## Exercise directions
Every line below that mentions the word "Blender" should be copied out.

Entries with scene source code:
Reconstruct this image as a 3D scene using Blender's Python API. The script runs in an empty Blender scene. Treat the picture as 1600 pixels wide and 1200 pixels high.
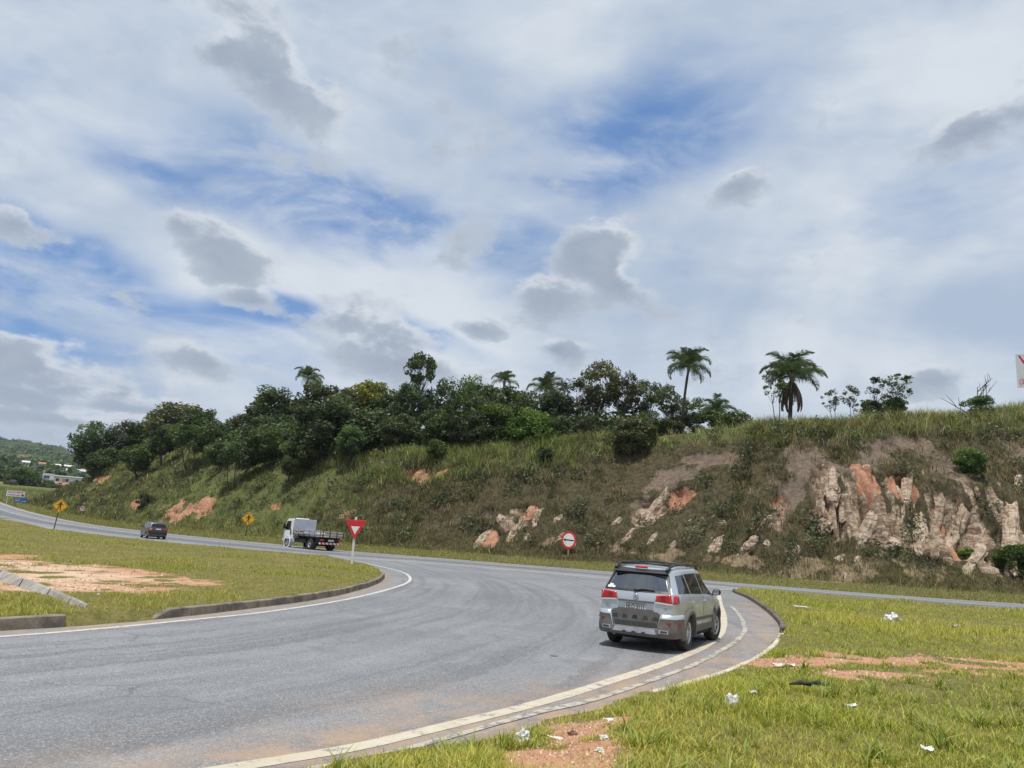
import bpy, bmesh, math, random
import numpy as np
from mathutils import Vector, Matrix

# ------------------------------------------------------------------ camera, sky, sun, exposure
SC = bpy.context.scene
COL = SC.collection
PITCH, ROLL, EYE = math.atan(243/1180), 0.069, 1.86
cam_d = bpy.data.cameras.new('camera'); cam = bpy.data.objects.new('camera', cam_d); COL.objects.link(cam)
_F = Vector((0, math.cos(PITCH), math.sin(PITCH))); _u = Vector((0, -math.sin(PITCH), math.cos(PITCH))); _r = Vector((1, 0, 0))
_R = math.cos(ROLL)*_r+math.sin(ROLL)*_u; _U = -math.sin(ROLL)*_r+math.cos(ROLL)*_u
cam.matrix_world = Matrix(((_R.x, _U.x, -_F.x, 0), (_R.y, _U.y, -_F.y, 0), (_R.z, _U.z, -_F.z, EYE), (0, 0, 0, 1)))
cam_d.sensor_width = 36; cam_d.lens = 36*1180/1600; cam_d.clip_start = .1; cam_d.clip_end = 12000
SC.camera = cam

SUN_AZ, SUN_EL = math.radians(196), math.radians(76)      # azimuth clockwise from +Y
sun_d = bpy.data.lights.new('sun', 'SUN'); sun = bpy.data.objects.new('sun', sun_d); COL.objects.link(sun)
sun_d.energy = 4.2; sun_d.angle = math.radians(2.0); sun_d.color = (1, .955, .88)
_sd = Vector((math.sin(SUN_AZ)*math.cos(SUN_EL), math.cos(SUN_AZ)*math.cos(SUN_EL), math.sin(SUN_EL)))
sun.rotation_euler = _sd.to_track_quat('Z', 'Y').to_euler(); sun.location = (30, 30, 80)

SC.view_settings.view_transform = 'Standard'; SC.view_settings.look = 'None'
SC.view_settings.gamma = 1; SC.view_settings.use_curve_mapping = False
SC.view_settings.exposure = 0.06
SC.cycles.max_bounces = 6; SC.cycles.transparent_max_bounces = 8

class NT:
    """tiny node-tree writer"""
    def __init__(s, tree): s.t = tree; s.n = tree.nodes; s.l = tree.links
    def new(s, typ, **kw):
        n = s.n.new(typ)
        for k, v in kw.items():
            if k == 'inp':
                for a, b in v.items(): s.put(n.inputs[a], b)
            else: setattr(n, k, v)
        return n
    def put(s, sock, v):
        if isinstance(v, bpy.types.NodeSocket): s.l.new(v, sock)
        else:
            if hasattr(sock.default_value, '__len__') and not isinstance(v, str):
                v = tuple(v)
                if len(sock.default_value) == 4 and len(v) == 3: v = v+(1,)
            sock.default_value = v
    def math(s, op, a, b=0., c=0., clamp=False):
        n = s.new('ShaderNodeMath', operation=op, use_clamp=clamp); s.put(n.inputs[0], a); s.put(n.inputs[1], b); s.put(n.inputs[2], c)
        return n.outputs[0]
    def vmath(s, op, a, b=(0, 0, 0), out=0):
        n = s.new('ShaderNodeVectorMath', operation=op); s.put(n.inputs[0], a)
        if op == 'SCALE': s.put(n.inputs['Scale'], b)
        else: s.put(n.inputs[1], b)
        return n.outputs['Value'] if op in ('LENGTH', 'DOT_PRODUCT') else n.outputs[0]
    def mix(s, fac, a, b, mode='MIX'):
        n = s.new('ShaderNodeMix', data_type='RGBA', blend_type=mode); n.clamp_factor = True
        s.put(n.inputs[0], fac); s.put(n.inputs[6], a); s.put(n.inputs[7], b); return n.outputs[2]
    def mapr(s, v, a, b, c=0., d=1., smooth=True):
        n = s.new('ShaderNodeMapRange', interpolation_type='SMOOTHSTEP' if smooth else 'LINEAR'); n.clamp = True
        s.put(n.inputs[0], v)
        for i, q in enumerate((a, b, c, d)): s.put(n.inputs[1+i], q)
        return n.outputs[0]
    def noise(s, vec, scale, detail=4., rough=.55, dist=0., out=0, dim='3D'):
        n = s.new('ShaderNodeTexNoise', noise_dimensions=dim)
        s.put(n.inputs['Vector'], vec); s.put(n.inputs['Scale'], scale); s.put(n.inputs['Detail'], detail)
        s.put(n.inputs['Roughness'], rough); s.put(n.inputs['Distortion'], dist); return n.outputs[out]
    def ramp(s, fac, stops):
        n = s.new('ShaderNodeValToRGB'); e = n.color_ramp.elements
        while len(e) < len(stops): e.new(.5)
        for q, (p, c) in zip(e, stops): q.position = p; q.color = tuple(c)+(1,) if len(c) == 3 else c
        s.put(n.inputs[0], fac); return n.outputs[0]

# ---- sky: clear blue (Nishita) seen through a high white veil, with grey cumulus below it
world = bpy.data.worlds.new('World'); SC.world = world; world.use_nodes = True
W = NT(world.node_tree); W.n.clear()
sky = W.new('ShaderNodeTexSky', sky_type='NISHITA'); sky.sun_disc = False
sky.sun_elevation = SUN_EL; sky.sun_rotation = SUN_AZ; sky.altitude = 800; sky.air_density = 1.0; sky.dust_density = .6; sky.ozone_density = 2.0
tc = W.new('ShaderNodeTexCoord'); D = tc.outputs['Generated']
sep = W.new('ShaderNodeSeparateXYZ', inp={0: D})
zc = W.math('ADD', W.math('MAXIMUM', sep.outputs[2], 0.), .16)
plane = W.new('ShaderNodeCombineXYZ', inp={0: W.math('DIVIDE', sep.outputs[0], zc), 1: W.math('DIVIDE', sep.outputs[1], zc), 2: 0.}).outputs[0]
dn = W.vmath('MULTIPLY', D, (1., 1., 1.7))
wn = W.vmath('SUBTRACT', W.noise(dn, 3.2, 4., .55, out=1), (.5, .5, .5))
warp_s = W.vmath('ADD', D, W.vmath('SCALE', wn, .15))
warp_c = W.vmath('ADD', D, W.vmath('SCALE', wn, .07))
puff_n = W.math('MULTIPLY', W.math('SUBTRACT', W.noise(dn, 10.5, 8., .62, .15), .5), 2.3)
fine_n = W.noise(W.vmath('MULTIPLY', D, (1., 1., 2.6)), 4.6, 7., .58, .4)
GAPS = [
    ((-0.497, 0.826, 0.266), -0.31, (0.219, 0.045), 0.50),
    ((-0.310, 0.918, 0.245), -0.14, (0.121, 0.026), 0.50),
    ((-0.224, 0.894, 0.388), -0.18, (0.226, 0.053), 0.60),
    ((-0.160, 0.922, 0.352), -0.37, (0.074, 0.033), 0.50),
    ((-0.395, 0.835, 0.385), -0.25, (0.121, 0.027), 0.70),
    ((0.137, 0.852, 0.506), 0.38, (0.167, 0.075), 0.60),
    ((0.116, 0.866, 0.486), 0.33, (0.088, 0.048), 0.50),
    ((-0.096, 0.966, 0.240), -0.07, (0.084, 0.015), 0.60),
    ((-0.513, 0.832, 0.213), -0.07, (0.145, 0.028), 0.60),
    ((-0.029, 0.929, 0.369), -0.11, (0.092, 0.042), 0.80),
    ((-0.530, 0.839, 0.128), -0.07, (0.086, 0.014), 0.80),
]
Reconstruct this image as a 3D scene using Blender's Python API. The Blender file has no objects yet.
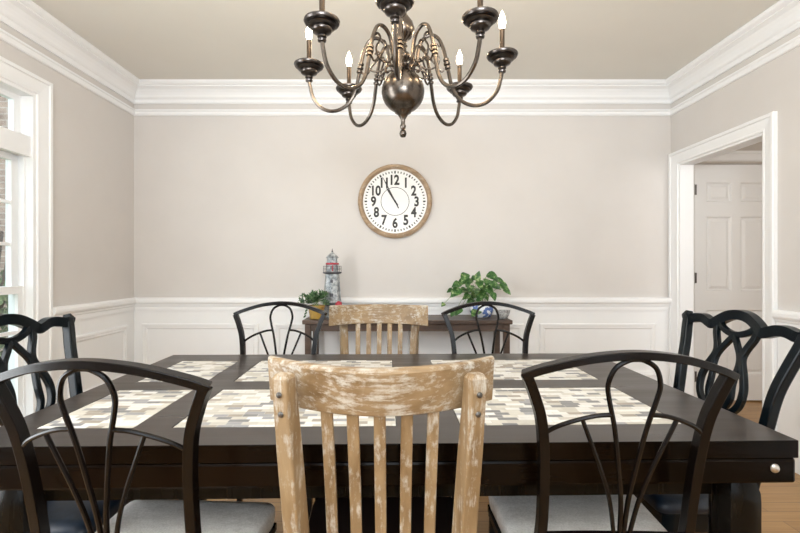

## Exercise solution
Reconstruct this image as a 3D scene using Blender's Python API. The script runs in an empty Blender scene. Treat the picture as 1600 pixels wide and 1200 pixels high.
Reconstruct this image as a 3D scene using Blender's Python API. The Blender file has no objects yet.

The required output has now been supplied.